WHAT TO PRODUCE — Only a number is wanted: how many lines in the listing contain the word "scene"?

SUPPLIED MATERIAL —
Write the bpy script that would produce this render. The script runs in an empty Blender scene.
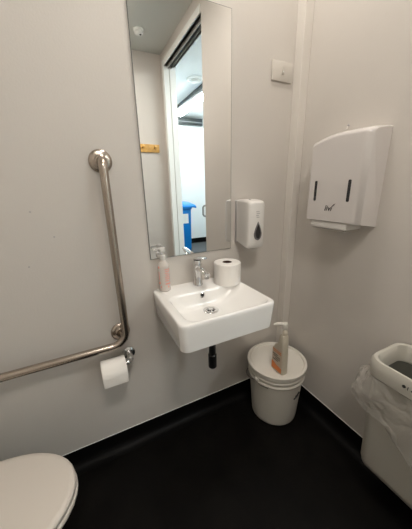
import bpy, bmesh, math, random
from mathutils import Vector, Matrix, noise
PI = math.pi
random.seed(4)
sc = bpy.context.scene

# ---------------------------------------------------------------- camera
def R(a): return math.radians(a)
yaw, pitch, roll, fpx = R(25.9092), R(-17.1178), R(-1.4767), 248.1574
fw = Vector((math.sin(yaw)*math.cos(pitch), math.cos(yaw)*math.cos(pitch), math.sin(pitch)))
rt = Vector((math.cos(yaw), -math.sin(yaw), 0)); up = rt.cross(fw)
r2 = math.cos(roll)*rt + math.sin(roll)*up
u2 = -math.sin(roll)*rt + math.cos(roll)*up
cam = bpy.data.objects.new('camera', bpy.data.cameras.new('camera'))
sc.collection.objects.link(cam)
M = Matrix((r2, u2, -fw)).transposed().to_4x4(); M.translation = (-1.098, -1.1071, 1.3214)
cam.matrix_world = M
cam.data.sensor_fit = 'HORIZONTAL'; cam.data.sensor_width = 36; cam.data.lens = fpx*36/412
cam.data.clip_start = .02
sc.camera = cam

# ---------------------------------------------------------------- light, world, exposure
ROOM_LAMP = 38.0       # the washroom's round ceiling light and an added fill light
CORRIDOR_LAMP = 76.0   # the corridor's batten and an added one out of view
w = bpy.data.worlds.new('world'); sc.world = w; w.use_nodes = True
w.node_tree.nodes['Background'].inputs[0].default_value = (.75, .8, .9, 1)
w.node_tree.nodes['Background'].inputs[1].default_value = .05
sc.view_settings.view_transform = 'Standard'; sc.view_settings.look = 'None'
sc.view_settings.gamma = 1; sc.view_settings.use_curve_mapping = False
sc.view_settings.exposure = 0.0
sc.cycles.use_denoising = True
sc.cycles.max_bounces = 10; sc.cycles.diffuse_bounces = 5; sc.cycles.transmission_bounces = 8; sc.cycles.transparent_max_bounces = 10
sc.cycles.caustics_reflective = False; sc.cycles.caustics_refractive = False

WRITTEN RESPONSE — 2